Wednesday 24 March 2010

iPhone: Like a black hole for your time

I was a bit disappointed when I got the email from upstairs, which basically said "we no longer deem you important enough to have a work mobile phone."

Cost implications aside, which if you want to get picky about it, amounts to a pay cut, I initially took the loss of the work Blackberry as an attack on my very existence. A further erosion of my employee benefits. Then there was the paranoia - was this move intended as a precursor to my iminent departure?

Who knows. But one thing is for sure. If I never see another Blackberry Curve in my life it would be too soon. Those things are the spawn of the devil. Built for people with thumbs the size of matchsticks, and programmed with a life of their own and a hotkey to 999 whenever they're put in your pocket.

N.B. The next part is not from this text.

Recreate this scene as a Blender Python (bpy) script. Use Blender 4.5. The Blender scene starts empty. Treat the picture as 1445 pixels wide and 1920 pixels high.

Besides, I had been regarding the gradual iPhone take-up of my peers with more than a little envy. Here was a slick, cutting edge device that not only made calls and received emails - it let you look at websites as they were supposed to be seen, told you what the weather was like in Mongolia and played music. And while the Blackberry would let you do all that if you got a degree in Blackberrying, the iPhone was simple.

Now I have one. Which is why you might have noticed my blogging dropping off over the past couple of days. Because it sucks your life away like nothing I have ever known. I've added my stocks, synced my iTunes, looked up websites. Downloaded a game party pack. I don't even play games

Then there is the problem solving, which so far has taken hours in only one area - my ringtone. I can't transfer my Gizmo ringtone over because I can only use purchased songs as ringtones. But I can't use a song I've purchased because I can't connect to the iTunes store (an error has occurred). Don't ask my why I should even need to do that anyway.

Then there are the headphones, which are, to put it mildly, embarrassing. Like putting cloth seats in a Porsche. What was Apple thinking?

But faults aside, when you've had a Blackberry, even a turd with buttons would be an improvement.